Wednesday, June 30, 2004

Beauty

the beauty of it all. it's wonderful. he understood. i couldnt feel better. yes, acctually i could. i am scared. scared. once again : i feel scared. i am in love with callen. yes. but. he's so.....new at everything. he's never been is a relationship like this one, as far as i know. his heart has never broken. he's never been broken to the point of wanting to fix it by wanting to end it. i will never forgive myself if i do anything to hurt him. i will be forced to lay my head back, and kill myself. and i wouldnt call it suicide, id call it love-enduced murder.

In the end,
I could rest my head on your chest
Slit my throat
Tell you in my one last dying breath
That Im sorry
For bleeding on your shirt.
For a heart so untainted,
Pure
I couldnt hurt it, Id die
To hear you cry.
The end, with tears.
Rip the soul to shreds,
Carry it away
To my grave.
Never could I help it,
To see
You cry,
To die today,
Wouldnt be so bad, Id be happy,
Knowing I could never hurt you again.
But thats only an
If
Statement.
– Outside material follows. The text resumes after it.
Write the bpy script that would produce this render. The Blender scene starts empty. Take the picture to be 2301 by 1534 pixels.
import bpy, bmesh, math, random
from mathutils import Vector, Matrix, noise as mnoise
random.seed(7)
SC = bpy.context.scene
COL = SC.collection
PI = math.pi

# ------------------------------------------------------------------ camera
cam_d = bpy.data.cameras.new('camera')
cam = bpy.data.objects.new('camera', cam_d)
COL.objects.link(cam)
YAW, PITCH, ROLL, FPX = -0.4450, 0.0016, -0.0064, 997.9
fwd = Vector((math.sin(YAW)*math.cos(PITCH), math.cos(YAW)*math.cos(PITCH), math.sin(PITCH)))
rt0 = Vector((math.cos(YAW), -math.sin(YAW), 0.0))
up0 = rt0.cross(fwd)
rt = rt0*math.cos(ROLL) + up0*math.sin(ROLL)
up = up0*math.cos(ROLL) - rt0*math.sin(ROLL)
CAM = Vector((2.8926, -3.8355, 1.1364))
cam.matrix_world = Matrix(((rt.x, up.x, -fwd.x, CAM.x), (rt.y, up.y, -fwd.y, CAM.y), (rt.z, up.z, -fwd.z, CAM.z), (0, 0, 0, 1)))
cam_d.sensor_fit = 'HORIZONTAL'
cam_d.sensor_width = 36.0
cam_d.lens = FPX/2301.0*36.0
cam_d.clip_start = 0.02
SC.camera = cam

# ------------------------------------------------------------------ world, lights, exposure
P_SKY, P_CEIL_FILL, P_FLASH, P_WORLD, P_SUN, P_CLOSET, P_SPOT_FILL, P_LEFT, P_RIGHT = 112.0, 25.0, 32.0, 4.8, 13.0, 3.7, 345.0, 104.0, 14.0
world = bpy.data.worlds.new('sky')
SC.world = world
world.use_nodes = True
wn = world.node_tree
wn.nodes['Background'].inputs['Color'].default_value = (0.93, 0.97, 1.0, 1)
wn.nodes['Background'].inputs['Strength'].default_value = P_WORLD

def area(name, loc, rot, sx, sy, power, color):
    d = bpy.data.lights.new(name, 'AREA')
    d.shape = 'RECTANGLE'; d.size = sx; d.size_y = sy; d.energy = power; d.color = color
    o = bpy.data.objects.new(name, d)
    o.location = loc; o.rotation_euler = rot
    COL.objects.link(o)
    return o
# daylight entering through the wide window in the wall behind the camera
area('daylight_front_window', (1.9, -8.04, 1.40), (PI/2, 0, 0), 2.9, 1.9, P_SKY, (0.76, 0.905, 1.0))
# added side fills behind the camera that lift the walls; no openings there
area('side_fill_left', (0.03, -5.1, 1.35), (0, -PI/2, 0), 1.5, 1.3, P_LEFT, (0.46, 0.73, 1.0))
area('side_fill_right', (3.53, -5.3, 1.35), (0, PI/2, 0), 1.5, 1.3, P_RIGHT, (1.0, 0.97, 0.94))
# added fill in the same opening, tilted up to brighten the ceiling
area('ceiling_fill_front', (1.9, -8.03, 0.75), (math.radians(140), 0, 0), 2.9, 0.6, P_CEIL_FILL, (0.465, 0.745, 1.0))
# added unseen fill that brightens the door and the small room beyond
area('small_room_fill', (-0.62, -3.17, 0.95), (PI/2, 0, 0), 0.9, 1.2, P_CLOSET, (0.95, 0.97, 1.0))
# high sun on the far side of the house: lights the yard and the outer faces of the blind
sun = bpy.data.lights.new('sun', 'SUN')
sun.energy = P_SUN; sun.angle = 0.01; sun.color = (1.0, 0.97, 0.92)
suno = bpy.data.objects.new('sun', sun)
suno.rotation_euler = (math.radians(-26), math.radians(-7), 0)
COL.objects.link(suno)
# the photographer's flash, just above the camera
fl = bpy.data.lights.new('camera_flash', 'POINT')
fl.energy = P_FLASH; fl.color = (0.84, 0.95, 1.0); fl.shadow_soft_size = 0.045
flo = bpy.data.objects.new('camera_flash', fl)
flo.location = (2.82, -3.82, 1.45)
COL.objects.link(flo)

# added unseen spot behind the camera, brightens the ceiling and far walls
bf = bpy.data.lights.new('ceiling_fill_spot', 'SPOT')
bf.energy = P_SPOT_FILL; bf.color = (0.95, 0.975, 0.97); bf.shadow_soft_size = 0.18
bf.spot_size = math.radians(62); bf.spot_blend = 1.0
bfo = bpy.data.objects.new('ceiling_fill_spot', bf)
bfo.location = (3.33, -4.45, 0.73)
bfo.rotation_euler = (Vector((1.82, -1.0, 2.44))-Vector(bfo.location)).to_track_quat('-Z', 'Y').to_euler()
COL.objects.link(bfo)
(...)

One that Ill never get away with.
Dont worry sweet angel, Ill take care of you,
Hold you on a bed of clouds,
Place you at Heaven's gate.
My sweet Angel, who loves me truly.

a poem. a good one. ive been writing tons. in the darkness of my room at 2am. so, i can read some of them, ill post em. sound good? hope so. im still scared, but its a good thing. being scared shitless 24/7 and paranoid for every hour will take care of me. with this kinda of hurting paranoia, i couldnt ever hurt him. he knows this. im forever grateful.